Tracks
Laura Barrett: "Bluebird"
(2008)
By David Ritter | 13 September 2008
I want to call Laura Barrett’s kalimba playing unique. I want to, but I haven’t heard any other kalimba players—shit, I haven’t even heard of any other kalimba players—so how would I know? What I do know is this: it doesn’t sound world-musicy at all. It sounds like how bats hear the world, or like Steve Reich’s Piano Phase (1967) played on a music box. It sounds amazing, and as such her arrangements can’t can’t help but stand out as the most fascinating aspect of her music. I’m pursued by questions: how can anyone can move their thumbs this fast while singing? Why is this lovely and not irritating? Why is this—and not something synthesized—the sound of futuristic paranoia?
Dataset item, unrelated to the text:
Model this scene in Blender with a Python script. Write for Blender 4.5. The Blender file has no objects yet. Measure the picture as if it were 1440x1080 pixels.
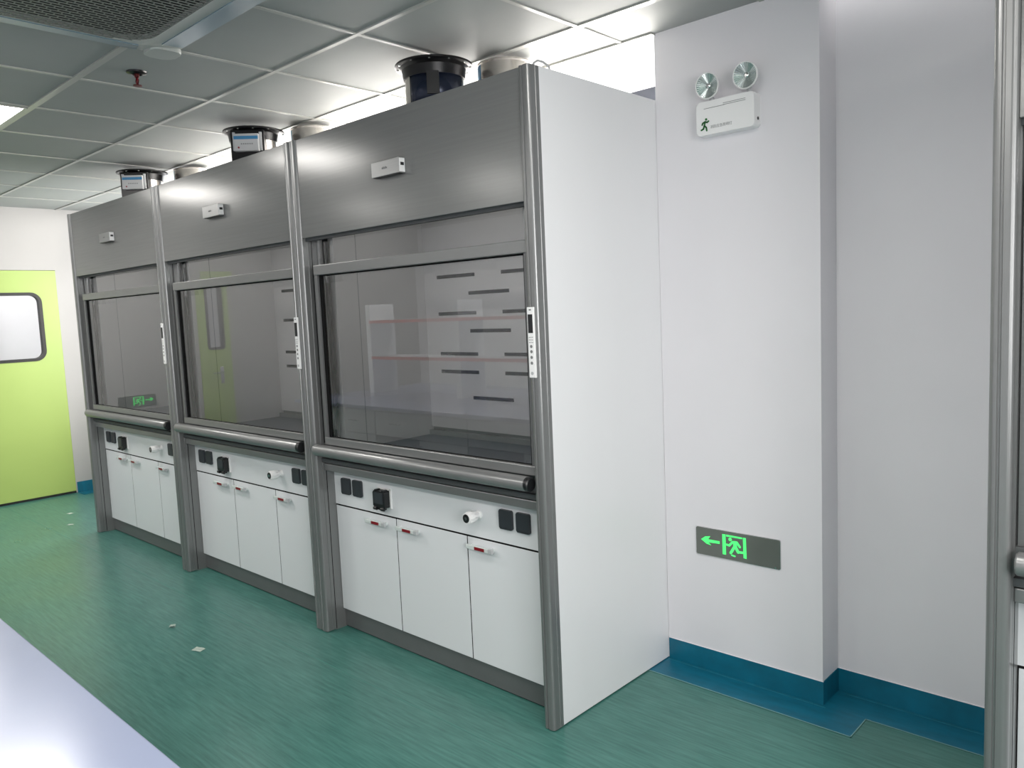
import bpy, bmesh, math, random
from mathutils import Vector, Matrix
random.seed(4)
scene = bpy.context.scene
COL = scene.collection
PI = math.pi

# ------------------------------------------------------------------ materials
def s2l(c):
    return tuple(((v / 255.0) / 12.92 if v / 255.0 <= 0.04045 else ((v / 255.0 + 0.055) / 1.055) ** 2.4) for v in c)

def new_mat(name):
    m = bpy.data.materials.new(name)
    m.use_nodes = True
    nt = m.node_tree
    nt.nodes.clear()
    out = nt.nodes.new('ShaderNodeOutputMaterial')
    return m, nt, out

def pbr(name, rgb, rough=0.5, metal=0.0, var=0.04, scale=8.0, stretch=(1, 1, 1), spec=0.5, bump=0.0, coat=0.0, rvar=0.0, emit=0.0):
    m, nt, out = new_mat(name)
    b = nt.nodes.new('ShaderNodeBsdfPrincipled')
    lin = s2l(rgb)
    b.inputs['Roughness'].default_value = rough
    b.inputs['Metallic'].default_value = metal
    b.inputs['Specular IOR Level'].default_value = spec
    b.inputs['Coat Weight'].default_value = coat
    b.inputs['Coat Roughness'].default_value = 0.15
    tc = nt.nodes.new('ShaderNodeTexCoord')
    mp = nt.nodes.new('ShaderNodeMapping')
    mp.inputs['Scale'].default_value = stretch
    nz = nt.nodes.new('ShaderNodeTexNoise')
    nz.inputs['Scale'].default_value = scale
    nz.inputs['Detail'].default_value = 4
    rp = nt.nodes.new('ShaderNodeValToRGB')
    rp.color_ramp.elements[0].position = 0.3
    rp.color_ramp.elements[1].position = 0.7
    rp.color_ramp.elements[0].color = tuple(v * (1 - var) for v in lin) + (1,)
    rp.color_ramp.elements[1].color = tuple(min(1, v * (1 + var)) for v in lin) + (1,)
    nt.links.new(tc.outputs['Object'], mp.inputs['Vector'])
    nt.links.new(mp.outputs[0], nz.inputs['Vector'])
    nt.links.new(nz.outputs['Fac'], rp.inputs['Fac'])
    nt.links.new(rp.outputs['Color'], b.inputs['Base Color'])
    if rvar:
        mr = nt.nodes.new('ShaderNodeMapRange')
        mr.inputs['To Min'].default_value = rough - rvar
        mr.inputs['To Max'].default_value = rough + rvar
        nt.links.new(nz.outputs['Fac'], mr.inputs['Value'])
        nt.links.new(mr.outputs[0], b.inputs['Roughness'])
    if bump:
        bp = nt.nodes.new('ShaderNodeBump')
        bp.inputs['Strength'].default_value = bump
        bp.inputs['Distance'].default_value = 0.002
        nt.links.new(nz.outputs['Fac'], bp.inputs['Height'])
        nt.links.new(bp.outputs[0], b.inputs['Normal'])
    if emit:
        b.inputs['Emission Color'].default_value = lin + (1,)
        b.inputs['Emission Strength'].default_value = emit
    nt.links.new(b.outputs[0], out.inputs[0])
    return m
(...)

“Bluebird” opens with a rusty piano playing the kalimba pattern. This transposition from one instrument to another makes the music uncanny, like it has returned from the dead. Placing this strange copy before the original—and having the piano fade in—continues the eerie vibe. At the piano’s last note, the kalimba enters without a pause, maintaining the steady 6/8 drive. Barrett grounds things in the centre, and the sound is filled out with Paul Aucoin’s vibraphone (marimba?) playing tenor accompaniment in the right channel and some tinkling thing (who but a pro could identify these tittles?) in the right channel. Barrett has these instruments repeat twelve notes (with subtle changes) for a full minute to set the scene before her breathy alto enters: “I hear the bluebird’s the new bird to blame.” Organic instruments and two references to nature aren’t enough to erase the suggestion of conspiracy that appears even in the first line: what is the bird to be blamed for? Who are those that have decided, and why does their decision (reported via rumor) seem so sinister? In the next line Barrett worries about defaming the accused.
All the while the kalimba, mallet somethingerother, and tinkling thing writhe and churn, turning over their very few notes in furious repetition. Woodwinds and strings eventually make an appearance, and at exactly 2:59 all is silent but for the lone kalimba. The rhythmic accents Barrett places on certain notes make melodies float to the surface of the sixteenth note swirl. Barrett begins introducing variations to her arpeggio without letting the rhythm, or the listener, take a breath. Soon a string section fades in, alternating two bars of a warm but dissonant chord with two bars rest until the end; it’s both comforting and disconcerting, a fitting irresolution to a song filled with such suspicious wondering.